A hybrid school expects and supports research. But their research expectations will be lower: fewer articles, a broader sense of acceptable quality (including lower-tier peer-reviewed journals, editor-reviewed articles, practitioner-based research, books, etc.), and a greater range of acceptable topics. Teaching quality is vital: at least competence is required; and excellent teaching can offset modest/minimal research. The teaching load would generally be three sections per semester, allowing a lot of time in the classroom, but some time for research as well.

(Pure) teaching schools will have little or no role for research. The professors will teach four (or more) sections per semester. They're attracting profs who are more interested in teaching. Beyond that, these profs are not all that interested in research (unless they see this as a temporary job and are looking to "move up")-- or even, may not be all that competent to do research.
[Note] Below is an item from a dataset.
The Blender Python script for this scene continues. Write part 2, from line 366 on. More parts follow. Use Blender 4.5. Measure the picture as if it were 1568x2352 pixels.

Teaching prowess will typically be required; classrooms will have fewer students; and faculty will generally be more focused on mentoring.

One caveat to add here: the increased role of lecturers in many schools. Lecturers have a heavier teaching load (e.g., 4 sections per semester), typically focus on lower-level classes, have few if any ops for research, love teaching and are good at it. Many research-oriented tenure-track faculty have been concerned about this trend. But it makes complete sense to hire specialized, better, cheaper faculty to cover teaching, leaving research and higher-end teaching to those more qualified for those tasks.

As for "Christian" schools, it's difficult to define what that means, really. You can find plenty of Christian students at any school, at least in the Midwest and South. If one is looking at full-time ministry, I would strongly consider a Christian school; otherwise, this narrows one's possibilities post-grad quite a bit. Even for "sheltering" a child from worldly influences (or concern about their academic performance or otherwise handling all that new freedom), I would encourage them to stay home for the first two years instead-- and then consider transferring after that.

Finally, a note about on-line and hybrid courses: I'll blog on this separately, later. But in a word:  I'd be really careful with these opportunities. First, they're new-- and I can tell you from experience that it requires tons of effort to work out the bugs and do this well. Second, beyond that, some profs will respond by reducing effort, "covering" material and testing in a convenient way that generally reduces student competence. Third, it takes a remarkable amount of discipline for students to complete these courses-- even if they learn nearly as much through the process. I would not enter into these (particularly the on-line courses) without a strong sense that one has the requisite self-motivation.

Thoughts? Questions? Your experiences and wisdom on this?